From the listing below, extract every line in which the word "scene" appears.

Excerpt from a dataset
** START **

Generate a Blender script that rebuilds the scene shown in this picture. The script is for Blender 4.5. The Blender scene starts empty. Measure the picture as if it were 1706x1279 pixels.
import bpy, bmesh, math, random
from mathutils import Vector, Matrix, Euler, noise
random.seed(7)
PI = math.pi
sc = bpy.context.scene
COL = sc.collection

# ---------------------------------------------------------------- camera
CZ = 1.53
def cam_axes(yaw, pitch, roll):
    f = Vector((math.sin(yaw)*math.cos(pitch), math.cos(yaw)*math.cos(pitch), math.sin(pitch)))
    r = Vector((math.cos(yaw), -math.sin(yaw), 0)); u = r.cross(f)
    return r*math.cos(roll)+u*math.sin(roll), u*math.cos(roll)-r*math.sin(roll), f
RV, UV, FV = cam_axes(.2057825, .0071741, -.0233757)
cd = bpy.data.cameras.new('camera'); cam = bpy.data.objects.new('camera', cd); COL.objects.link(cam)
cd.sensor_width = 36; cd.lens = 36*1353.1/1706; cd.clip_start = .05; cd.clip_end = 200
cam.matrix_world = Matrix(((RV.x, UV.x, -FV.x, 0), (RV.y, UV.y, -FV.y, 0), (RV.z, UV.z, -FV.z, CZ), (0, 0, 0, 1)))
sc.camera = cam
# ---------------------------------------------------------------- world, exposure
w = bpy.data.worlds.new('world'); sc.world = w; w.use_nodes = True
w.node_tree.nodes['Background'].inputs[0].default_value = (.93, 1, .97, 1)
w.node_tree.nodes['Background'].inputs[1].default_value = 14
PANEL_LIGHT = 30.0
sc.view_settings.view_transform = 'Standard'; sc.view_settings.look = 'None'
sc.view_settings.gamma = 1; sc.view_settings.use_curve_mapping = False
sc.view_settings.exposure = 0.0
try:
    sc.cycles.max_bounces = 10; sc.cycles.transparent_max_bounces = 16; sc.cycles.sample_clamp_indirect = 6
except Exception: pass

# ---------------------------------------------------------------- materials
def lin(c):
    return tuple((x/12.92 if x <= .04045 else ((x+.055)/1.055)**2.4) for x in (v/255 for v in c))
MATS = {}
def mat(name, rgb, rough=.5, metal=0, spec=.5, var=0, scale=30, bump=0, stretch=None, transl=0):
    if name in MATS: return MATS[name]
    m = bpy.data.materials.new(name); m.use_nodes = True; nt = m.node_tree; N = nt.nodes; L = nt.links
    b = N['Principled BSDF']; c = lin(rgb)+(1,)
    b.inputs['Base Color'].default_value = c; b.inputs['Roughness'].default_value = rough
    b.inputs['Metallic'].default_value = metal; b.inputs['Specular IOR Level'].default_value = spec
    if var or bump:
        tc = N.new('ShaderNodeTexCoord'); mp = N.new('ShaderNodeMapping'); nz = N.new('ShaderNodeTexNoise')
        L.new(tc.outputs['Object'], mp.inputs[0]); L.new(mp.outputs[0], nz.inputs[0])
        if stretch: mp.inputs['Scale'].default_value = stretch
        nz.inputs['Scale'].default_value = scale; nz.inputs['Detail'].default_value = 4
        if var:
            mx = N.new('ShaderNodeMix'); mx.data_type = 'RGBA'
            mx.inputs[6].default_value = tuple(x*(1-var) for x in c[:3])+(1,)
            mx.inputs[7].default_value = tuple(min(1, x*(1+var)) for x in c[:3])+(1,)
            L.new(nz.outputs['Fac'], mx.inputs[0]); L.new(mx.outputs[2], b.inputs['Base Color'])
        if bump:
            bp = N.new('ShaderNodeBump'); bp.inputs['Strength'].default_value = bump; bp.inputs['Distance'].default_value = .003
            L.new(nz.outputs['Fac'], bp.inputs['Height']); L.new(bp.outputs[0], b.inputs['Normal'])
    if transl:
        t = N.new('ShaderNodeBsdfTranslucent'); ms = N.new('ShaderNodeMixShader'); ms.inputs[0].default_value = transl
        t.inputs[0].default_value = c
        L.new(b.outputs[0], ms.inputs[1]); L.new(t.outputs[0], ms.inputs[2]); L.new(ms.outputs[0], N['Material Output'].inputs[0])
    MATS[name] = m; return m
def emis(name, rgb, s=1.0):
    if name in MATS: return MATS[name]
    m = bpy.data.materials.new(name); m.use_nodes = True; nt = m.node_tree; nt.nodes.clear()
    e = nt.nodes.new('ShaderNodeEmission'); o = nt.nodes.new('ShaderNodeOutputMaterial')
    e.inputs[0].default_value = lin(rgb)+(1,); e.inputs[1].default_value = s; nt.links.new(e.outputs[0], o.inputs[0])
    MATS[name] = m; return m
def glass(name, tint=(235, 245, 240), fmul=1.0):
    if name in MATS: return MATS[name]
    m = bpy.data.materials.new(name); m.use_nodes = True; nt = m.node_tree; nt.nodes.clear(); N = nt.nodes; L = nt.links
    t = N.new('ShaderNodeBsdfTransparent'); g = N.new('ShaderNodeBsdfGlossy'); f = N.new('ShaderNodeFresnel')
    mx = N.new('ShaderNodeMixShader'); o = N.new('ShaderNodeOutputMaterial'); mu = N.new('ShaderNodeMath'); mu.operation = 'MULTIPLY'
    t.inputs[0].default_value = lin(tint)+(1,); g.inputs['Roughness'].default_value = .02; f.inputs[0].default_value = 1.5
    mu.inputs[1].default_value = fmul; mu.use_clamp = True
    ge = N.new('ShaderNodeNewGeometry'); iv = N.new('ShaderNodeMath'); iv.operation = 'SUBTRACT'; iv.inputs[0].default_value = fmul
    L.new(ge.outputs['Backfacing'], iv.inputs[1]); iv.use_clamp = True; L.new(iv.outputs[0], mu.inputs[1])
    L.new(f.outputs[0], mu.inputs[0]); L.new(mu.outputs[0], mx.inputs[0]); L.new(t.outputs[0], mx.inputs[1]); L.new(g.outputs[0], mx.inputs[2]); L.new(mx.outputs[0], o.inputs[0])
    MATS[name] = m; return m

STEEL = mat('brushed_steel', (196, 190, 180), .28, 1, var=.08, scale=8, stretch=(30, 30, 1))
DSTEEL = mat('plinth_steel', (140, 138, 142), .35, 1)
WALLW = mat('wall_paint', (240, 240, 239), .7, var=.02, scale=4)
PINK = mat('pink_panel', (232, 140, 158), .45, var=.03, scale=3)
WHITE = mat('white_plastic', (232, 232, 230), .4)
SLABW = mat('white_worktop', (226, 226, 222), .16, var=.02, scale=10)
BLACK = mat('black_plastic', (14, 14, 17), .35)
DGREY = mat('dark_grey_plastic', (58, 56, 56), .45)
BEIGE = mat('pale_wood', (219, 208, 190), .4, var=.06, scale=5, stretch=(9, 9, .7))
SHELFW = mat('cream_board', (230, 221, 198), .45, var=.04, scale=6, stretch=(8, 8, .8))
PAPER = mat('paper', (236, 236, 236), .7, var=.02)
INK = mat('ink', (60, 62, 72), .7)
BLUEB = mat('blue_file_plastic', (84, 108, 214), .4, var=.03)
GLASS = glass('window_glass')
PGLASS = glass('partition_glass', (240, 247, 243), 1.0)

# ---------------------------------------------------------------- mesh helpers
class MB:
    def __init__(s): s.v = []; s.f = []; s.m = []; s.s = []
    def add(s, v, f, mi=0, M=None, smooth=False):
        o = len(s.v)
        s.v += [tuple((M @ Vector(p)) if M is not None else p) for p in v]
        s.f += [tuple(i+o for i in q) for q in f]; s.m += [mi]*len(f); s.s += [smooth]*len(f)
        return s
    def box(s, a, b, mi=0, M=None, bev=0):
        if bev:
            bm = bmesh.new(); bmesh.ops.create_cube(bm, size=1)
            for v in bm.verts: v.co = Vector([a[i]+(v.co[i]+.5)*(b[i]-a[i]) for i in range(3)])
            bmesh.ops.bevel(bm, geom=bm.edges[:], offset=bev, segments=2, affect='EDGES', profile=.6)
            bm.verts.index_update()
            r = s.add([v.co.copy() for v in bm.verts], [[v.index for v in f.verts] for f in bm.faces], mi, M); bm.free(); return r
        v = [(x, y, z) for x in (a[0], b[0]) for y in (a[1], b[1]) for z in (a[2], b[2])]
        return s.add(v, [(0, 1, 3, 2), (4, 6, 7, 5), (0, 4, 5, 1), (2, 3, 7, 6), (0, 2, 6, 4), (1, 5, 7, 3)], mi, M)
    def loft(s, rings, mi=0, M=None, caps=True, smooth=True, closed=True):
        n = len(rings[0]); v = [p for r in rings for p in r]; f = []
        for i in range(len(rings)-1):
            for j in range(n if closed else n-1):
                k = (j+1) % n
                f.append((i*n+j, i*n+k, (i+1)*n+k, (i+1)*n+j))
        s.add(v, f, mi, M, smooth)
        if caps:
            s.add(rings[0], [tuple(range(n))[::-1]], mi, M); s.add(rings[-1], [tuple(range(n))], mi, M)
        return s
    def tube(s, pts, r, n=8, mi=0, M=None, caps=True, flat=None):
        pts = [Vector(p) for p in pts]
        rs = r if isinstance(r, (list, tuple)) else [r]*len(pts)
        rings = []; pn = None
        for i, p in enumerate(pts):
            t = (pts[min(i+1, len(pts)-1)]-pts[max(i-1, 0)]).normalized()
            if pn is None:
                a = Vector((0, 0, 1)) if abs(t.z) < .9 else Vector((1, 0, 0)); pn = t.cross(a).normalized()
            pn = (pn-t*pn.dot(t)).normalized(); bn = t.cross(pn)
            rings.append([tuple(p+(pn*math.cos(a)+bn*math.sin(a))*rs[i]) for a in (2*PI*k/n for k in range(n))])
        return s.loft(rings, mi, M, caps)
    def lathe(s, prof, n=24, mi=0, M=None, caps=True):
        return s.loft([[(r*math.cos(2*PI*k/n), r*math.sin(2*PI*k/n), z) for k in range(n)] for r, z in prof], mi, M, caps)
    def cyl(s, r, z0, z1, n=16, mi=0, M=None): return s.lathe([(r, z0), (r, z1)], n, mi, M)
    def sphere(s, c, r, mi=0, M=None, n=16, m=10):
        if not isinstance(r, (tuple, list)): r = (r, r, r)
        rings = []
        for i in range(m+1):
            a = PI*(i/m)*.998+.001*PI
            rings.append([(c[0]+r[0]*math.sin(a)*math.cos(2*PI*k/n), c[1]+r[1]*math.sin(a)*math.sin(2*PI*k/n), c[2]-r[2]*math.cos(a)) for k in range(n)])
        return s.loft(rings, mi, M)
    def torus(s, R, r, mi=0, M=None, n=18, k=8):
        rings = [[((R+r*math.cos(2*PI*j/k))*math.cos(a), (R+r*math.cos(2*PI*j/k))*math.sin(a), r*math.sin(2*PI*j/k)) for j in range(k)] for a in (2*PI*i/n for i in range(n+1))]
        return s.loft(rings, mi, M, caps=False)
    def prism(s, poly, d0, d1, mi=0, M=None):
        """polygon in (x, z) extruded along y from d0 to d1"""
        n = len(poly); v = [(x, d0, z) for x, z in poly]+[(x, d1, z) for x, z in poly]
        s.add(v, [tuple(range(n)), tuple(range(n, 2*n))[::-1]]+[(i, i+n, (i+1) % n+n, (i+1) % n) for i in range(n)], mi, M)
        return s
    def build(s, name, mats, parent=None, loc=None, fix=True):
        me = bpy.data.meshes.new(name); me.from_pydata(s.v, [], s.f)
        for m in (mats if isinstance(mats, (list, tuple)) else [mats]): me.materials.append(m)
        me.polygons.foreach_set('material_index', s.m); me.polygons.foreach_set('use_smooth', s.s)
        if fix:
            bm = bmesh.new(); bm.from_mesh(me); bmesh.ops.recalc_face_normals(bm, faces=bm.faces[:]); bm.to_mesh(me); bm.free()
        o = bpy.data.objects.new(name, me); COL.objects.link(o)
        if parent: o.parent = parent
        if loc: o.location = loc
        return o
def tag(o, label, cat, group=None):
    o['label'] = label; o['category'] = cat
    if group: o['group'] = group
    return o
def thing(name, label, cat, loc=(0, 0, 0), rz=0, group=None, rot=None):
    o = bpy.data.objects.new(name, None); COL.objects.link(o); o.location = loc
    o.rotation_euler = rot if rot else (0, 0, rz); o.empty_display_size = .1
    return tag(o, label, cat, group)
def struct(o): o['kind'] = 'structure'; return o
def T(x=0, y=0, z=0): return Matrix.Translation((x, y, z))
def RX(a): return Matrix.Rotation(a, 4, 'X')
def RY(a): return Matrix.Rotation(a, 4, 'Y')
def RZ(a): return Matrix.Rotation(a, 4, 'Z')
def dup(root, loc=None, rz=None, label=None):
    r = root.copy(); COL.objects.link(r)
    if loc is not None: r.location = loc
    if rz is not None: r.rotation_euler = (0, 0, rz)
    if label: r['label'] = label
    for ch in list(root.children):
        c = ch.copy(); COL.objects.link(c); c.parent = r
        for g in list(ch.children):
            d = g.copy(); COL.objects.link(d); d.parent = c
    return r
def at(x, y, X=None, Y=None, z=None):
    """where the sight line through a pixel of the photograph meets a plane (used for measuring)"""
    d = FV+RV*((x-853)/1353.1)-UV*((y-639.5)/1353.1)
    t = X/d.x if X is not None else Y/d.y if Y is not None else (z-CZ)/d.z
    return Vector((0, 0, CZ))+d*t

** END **
** START **

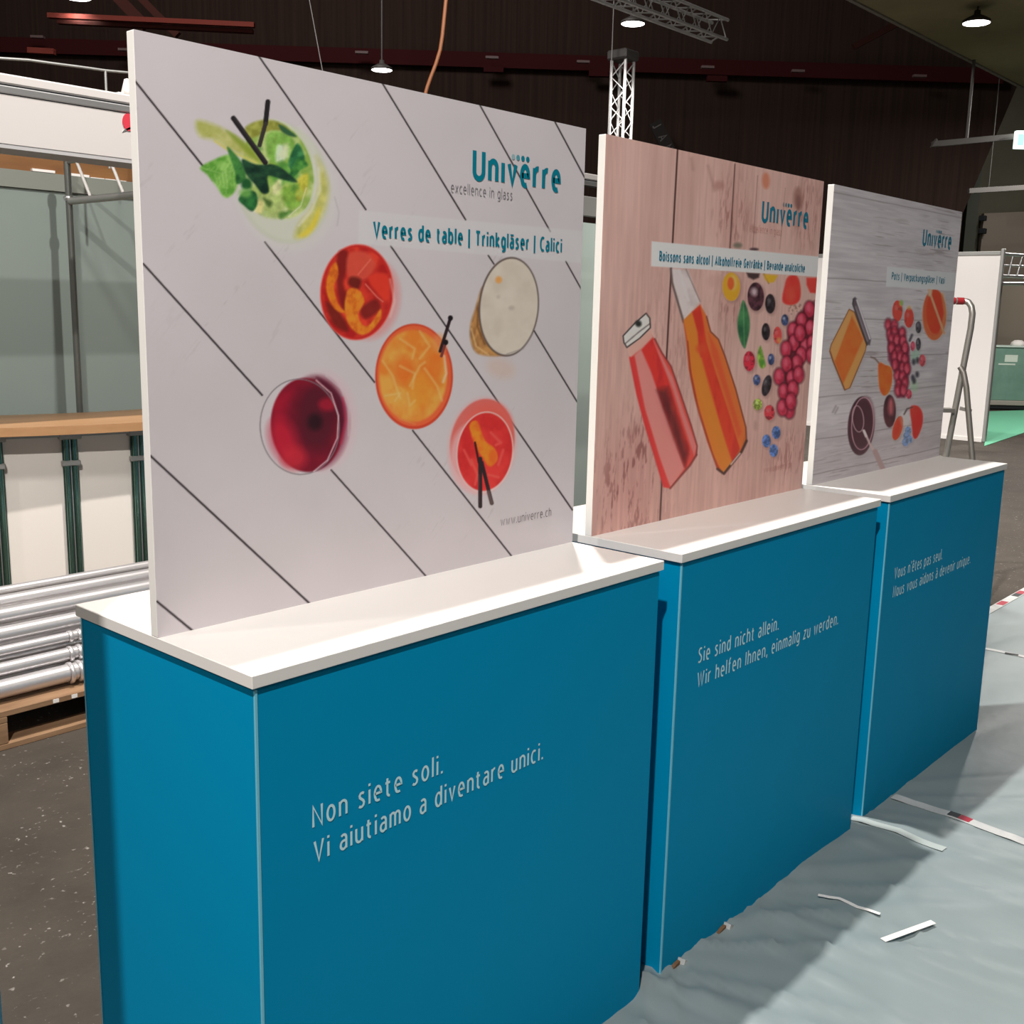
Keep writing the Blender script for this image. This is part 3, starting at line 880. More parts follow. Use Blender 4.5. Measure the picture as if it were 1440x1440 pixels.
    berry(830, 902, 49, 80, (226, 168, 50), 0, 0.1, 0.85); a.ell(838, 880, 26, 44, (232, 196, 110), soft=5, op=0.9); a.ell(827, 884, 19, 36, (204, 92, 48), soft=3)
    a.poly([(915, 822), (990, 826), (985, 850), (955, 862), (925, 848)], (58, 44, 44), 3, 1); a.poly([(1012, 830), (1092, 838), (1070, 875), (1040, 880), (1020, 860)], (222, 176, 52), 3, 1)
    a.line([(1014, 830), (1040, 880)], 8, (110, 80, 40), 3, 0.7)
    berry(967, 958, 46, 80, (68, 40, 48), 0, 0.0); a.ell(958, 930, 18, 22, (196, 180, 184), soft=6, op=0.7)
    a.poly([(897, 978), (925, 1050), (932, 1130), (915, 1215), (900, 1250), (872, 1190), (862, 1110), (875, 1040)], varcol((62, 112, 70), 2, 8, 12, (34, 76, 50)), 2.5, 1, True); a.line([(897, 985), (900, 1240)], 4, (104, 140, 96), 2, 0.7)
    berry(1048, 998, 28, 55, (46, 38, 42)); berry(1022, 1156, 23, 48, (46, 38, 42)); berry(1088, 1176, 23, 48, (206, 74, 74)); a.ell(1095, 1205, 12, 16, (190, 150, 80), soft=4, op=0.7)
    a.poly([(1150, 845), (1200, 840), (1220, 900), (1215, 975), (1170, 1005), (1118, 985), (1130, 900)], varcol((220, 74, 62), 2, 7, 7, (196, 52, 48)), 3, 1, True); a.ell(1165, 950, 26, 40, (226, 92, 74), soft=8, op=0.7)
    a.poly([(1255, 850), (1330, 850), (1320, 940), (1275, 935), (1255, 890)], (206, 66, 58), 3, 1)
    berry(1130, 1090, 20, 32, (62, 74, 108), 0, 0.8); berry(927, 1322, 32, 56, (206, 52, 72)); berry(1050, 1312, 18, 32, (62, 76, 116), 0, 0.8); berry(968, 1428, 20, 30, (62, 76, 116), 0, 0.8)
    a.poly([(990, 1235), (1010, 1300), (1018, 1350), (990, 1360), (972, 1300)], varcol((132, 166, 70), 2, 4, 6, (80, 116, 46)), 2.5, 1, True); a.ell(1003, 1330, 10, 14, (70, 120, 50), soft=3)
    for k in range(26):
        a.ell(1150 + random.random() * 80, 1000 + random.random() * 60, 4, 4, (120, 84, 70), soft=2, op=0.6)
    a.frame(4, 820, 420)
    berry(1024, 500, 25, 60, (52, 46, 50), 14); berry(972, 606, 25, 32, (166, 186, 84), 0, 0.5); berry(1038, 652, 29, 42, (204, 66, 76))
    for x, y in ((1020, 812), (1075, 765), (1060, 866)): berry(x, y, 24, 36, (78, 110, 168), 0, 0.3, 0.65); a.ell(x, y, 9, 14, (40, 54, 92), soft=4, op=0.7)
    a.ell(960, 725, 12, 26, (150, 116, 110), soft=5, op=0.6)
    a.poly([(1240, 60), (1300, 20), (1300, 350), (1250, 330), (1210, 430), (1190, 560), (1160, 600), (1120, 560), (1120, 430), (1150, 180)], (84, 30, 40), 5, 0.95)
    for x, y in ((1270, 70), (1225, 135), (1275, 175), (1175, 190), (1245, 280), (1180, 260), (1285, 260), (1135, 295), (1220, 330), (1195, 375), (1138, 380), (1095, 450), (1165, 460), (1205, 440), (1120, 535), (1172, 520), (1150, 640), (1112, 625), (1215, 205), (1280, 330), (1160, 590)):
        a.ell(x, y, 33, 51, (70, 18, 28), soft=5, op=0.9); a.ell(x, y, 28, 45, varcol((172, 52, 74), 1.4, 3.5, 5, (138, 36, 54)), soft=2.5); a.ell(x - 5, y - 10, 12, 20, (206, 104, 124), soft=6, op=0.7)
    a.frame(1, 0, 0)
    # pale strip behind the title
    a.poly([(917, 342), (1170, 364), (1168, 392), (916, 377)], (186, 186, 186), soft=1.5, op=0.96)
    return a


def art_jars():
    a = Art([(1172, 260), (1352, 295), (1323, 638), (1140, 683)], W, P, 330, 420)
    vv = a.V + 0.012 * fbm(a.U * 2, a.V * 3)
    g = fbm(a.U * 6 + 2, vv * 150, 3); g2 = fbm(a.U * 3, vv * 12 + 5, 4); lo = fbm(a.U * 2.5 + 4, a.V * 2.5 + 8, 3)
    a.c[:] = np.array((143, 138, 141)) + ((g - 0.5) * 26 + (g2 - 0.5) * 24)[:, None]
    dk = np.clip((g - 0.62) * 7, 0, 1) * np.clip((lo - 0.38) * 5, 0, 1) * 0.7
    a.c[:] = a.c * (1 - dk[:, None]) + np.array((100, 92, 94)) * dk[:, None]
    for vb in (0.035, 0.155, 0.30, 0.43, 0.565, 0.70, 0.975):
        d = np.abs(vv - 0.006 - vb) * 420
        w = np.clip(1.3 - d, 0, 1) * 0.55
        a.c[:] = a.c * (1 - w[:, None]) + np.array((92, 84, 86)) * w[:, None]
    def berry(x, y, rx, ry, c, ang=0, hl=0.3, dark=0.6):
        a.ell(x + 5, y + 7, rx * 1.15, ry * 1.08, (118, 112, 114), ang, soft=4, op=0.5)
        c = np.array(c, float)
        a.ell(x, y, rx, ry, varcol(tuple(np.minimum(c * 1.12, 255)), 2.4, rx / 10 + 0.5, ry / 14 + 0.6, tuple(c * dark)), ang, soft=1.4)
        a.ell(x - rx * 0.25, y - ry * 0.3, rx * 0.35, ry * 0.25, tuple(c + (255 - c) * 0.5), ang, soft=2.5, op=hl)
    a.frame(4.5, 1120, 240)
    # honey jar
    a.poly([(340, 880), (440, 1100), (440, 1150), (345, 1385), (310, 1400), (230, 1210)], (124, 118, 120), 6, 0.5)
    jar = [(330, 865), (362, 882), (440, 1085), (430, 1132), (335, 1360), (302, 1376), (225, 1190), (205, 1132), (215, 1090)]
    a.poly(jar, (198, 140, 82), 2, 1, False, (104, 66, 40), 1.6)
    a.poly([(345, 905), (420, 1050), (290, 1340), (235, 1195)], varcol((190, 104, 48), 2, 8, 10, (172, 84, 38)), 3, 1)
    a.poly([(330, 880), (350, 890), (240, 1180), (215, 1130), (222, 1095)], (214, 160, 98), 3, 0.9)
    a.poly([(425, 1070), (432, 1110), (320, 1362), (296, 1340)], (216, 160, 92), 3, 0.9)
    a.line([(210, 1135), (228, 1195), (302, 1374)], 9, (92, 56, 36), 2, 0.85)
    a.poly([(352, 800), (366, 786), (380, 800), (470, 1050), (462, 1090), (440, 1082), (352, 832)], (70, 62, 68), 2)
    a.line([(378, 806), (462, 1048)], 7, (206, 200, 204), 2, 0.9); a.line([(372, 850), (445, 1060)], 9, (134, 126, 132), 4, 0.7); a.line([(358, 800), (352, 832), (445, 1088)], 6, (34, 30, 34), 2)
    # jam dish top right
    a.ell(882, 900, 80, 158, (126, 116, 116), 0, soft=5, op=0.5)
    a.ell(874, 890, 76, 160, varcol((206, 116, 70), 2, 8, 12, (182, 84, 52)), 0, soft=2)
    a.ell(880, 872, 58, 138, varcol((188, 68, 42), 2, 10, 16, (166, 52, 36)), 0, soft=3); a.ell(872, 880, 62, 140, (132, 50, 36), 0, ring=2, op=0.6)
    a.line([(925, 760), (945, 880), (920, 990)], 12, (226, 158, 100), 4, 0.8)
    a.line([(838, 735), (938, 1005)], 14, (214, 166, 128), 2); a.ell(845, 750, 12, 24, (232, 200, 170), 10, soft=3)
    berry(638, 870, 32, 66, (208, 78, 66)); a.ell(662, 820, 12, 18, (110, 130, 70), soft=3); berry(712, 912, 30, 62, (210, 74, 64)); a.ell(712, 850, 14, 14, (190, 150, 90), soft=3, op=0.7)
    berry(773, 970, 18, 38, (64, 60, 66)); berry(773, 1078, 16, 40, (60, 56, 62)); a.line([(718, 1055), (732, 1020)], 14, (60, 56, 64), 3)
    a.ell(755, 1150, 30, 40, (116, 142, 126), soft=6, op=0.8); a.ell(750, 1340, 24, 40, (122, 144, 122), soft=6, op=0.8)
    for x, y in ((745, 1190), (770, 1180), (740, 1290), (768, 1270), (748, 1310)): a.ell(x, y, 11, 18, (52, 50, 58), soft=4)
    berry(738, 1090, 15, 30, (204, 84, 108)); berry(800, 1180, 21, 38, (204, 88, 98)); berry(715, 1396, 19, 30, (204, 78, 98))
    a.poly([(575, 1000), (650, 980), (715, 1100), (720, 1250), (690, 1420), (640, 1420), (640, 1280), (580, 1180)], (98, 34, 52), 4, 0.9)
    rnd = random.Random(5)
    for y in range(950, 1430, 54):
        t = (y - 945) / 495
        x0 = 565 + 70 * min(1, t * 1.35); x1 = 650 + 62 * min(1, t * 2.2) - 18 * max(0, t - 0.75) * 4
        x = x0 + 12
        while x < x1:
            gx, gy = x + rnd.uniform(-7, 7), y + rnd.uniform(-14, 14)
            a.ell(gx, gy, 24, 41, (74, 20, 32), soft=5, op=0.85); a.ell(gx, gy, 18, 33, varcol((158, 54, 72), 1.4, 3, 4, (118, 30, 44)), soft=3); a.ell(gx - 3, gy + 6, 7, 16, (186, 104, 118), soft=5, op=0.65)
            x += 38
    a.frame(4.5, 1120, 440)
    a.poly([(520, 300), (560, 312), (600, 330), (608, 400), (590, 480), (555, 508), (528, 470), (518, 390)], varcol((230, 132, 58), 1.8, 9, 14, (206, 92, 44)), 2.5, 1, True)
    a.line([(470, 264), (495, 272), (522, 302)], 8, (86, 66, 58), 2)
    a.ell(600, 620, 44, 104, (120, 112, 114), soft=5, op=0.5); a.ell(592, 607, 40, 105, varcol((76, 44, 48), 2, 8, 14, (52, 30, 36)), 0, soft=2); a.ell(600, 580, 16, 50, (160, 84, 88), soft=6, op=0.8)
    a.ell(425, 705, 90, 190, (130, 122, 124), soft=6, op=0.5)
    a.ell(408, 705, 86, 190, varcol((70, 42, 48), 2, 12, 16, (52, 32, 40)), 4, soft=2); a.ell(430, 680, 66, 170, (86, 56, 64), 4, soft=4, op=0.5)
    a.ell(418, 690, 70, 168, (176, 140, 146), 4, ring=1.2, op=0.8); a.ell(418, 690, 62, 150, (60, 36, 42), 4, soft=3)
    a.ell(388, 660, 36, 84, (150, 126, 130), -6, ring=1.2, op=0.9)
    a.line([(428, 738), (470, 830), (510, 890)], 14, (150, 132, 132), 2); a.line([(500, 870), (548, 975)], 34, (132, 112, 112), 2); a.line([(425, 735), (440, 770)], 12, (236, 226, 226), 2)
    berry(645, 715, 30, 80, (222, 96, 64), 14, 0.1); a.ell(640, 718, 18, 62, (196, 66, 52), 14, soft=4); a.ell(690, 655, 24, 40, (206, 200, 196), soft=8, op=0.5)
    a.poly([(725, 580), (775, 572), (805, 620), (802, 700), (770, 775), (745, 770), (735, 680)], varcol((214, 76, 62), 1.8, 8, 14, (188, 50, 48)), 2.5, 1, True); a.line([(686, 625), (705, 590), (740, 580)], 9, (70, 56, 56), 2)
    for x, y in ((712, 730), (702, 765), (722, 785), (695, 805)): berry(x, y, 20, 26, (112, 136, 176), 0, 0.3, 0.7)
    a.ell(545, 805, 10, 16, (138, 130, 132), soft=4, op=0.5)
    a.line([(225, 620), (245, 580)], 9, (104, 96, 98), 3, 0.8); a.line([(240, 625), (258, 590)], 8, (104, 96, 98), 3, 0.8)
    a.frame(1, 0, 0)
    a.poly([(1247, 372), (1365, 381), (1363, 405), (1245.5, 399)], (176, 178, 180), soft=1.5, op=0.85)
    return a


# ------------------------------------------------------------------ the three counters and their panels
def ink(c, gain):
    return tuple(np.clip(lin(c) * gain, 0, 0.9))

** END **

## [Answer to the exercise]
Generate a Blender script that rebuilds the scene shown in this picture. The script is for Blender 4.5. The Blender scene starts empty. Measure the picture as if it were 1706x1279 pixels.
sc = bpy.context.scene